Cette stratégie laisse supposer d'importants problèmes sur deux points particuliers :

- contraintes géométriques (les contraintes géométriques de placement de deux sous-cartes l'une par rapport à l'autre sont importantes et imposent de façon quasiment obligatoire la convexité de leurs bords extérieurs),

- linéarité de l'algorithme (d'une manière encore plus sévère que pour le dessin d'arbres, la conservation de la linéarité de l'algorithme est un problème).

5.6 Conclusion

Les méthodes proposées dans ce chapitre, sauf la dernière, imposent le placement a priori des sommets de la face extérieure de la carte à dessiner (généralement sur des polygones réguliers) sans connaissance de l'intérieur de la carte. Cette contrainte est très forte, elle entraîne souvent des problèmes dans la répartition des nœuds à l'intérieure de la carte dessinée (trop forte densité sur certaines zones). Les algorithmes intuitifs qui permettraient de résoudre le problème du dessin de cartes planaires respectant des contraintes physiques de cette catégorie se heurtent à de graves problèmes de complexité et de linéarité.
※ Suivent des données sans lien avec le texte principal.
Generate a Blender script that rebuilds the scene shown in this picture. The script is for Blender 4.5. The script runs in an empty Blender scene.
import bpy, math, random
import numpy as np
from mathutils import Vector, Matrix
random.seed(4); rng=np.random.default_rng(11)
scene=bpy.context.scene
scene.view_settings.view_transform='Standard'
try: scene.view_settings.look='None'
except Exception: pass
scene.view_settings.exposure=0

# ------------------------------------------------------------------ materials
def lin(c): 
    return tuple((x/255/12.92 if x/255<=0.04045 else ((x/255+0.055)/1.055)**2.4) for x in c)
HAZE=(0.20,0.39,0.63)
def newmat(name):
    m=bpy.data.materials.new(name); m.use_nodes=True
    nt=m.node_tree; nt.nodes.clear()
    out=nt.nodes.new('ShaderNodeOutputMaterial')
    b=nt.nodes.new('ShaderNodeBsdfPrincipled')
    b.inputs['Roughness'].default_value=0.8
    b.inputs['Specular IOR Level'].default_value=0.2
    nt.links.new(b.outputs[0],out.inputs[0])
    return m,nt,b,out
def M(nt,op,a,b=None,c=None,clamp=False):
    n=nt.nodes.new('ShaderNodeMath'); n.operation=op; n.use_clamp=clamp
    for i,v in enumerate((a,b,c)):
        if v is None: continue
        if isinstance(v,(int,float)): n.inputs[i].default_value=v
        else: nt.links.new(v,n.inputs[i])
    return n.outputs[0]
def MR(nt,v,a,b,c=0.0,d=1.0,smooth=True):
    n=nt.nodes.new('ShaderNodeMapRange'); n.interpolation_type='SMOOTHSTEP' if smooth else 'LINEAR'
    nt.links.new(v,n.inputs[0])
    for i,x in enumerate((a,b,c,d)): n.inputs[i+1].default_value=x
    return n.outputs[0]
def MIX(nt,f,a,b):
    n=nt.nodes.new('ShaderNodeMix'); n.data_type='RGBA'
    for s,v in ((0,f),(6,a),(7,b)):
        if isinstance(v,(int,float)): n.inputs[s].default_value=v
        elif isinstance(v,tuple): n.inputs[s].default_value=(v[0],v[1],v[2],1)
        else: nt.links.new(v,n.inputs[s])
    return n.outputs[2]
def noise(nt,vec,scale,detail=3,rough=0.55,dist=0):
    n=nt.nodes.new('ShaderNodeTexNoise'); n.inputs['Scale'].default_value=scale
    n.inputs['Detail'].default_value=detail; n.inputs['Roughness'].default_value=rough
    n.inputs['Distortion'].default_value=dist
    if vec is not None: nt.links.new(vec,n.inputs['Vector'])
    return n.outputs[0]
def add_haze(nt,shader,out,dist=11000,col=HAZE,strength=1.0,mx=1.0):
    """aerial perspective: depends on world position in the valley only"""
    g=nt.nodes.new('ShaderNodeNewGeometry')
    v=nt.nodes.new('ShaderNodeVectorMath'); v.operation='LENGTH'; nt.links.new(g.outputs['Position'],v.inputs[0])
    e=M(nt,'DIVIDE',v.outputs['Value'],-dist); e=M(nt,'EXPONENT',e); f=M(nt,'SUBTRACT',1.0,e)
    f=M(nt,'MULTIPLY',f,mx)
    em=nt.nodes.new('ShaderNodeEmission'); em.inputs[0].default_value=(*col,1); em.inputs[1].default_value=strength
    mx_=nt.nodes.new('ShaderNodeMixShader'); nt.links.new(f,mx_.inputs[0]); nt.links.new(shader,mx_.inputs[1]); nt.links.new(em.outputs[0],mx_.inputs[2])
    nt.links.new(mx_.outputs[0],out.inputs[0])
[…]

Au chapitre 6 suivant, on propose un algorithme linéaire de plongement automatique qui apporte une solution à ce problème dans le cas d'une carte planaire quasi-triangulaire possédant un arbre binaire recouvrant. Ce type de carte est tout particulièrement adapté à la modélisation d'un relief montagneux (modélisé par la carte planaire) drainé par un réseau fluvial (modélisé par l'arbre binaire recouvrant). Avoir un algorithme qui gère la densité de sommets en fonction de la surface est essentielle dans ce cadre car comme on le verra au chapitre suivant, le dessin de cartes dont le nombre de nœuds peut être supérieur à plusieurs centaines est susceptible d'avoir à être réalisé dans la modélisation d'un bassin fluvial. Ceci implique d'obtenir une répartition harmonieuse des sommets pour réaliser des images de synthèse avec un bon rendu.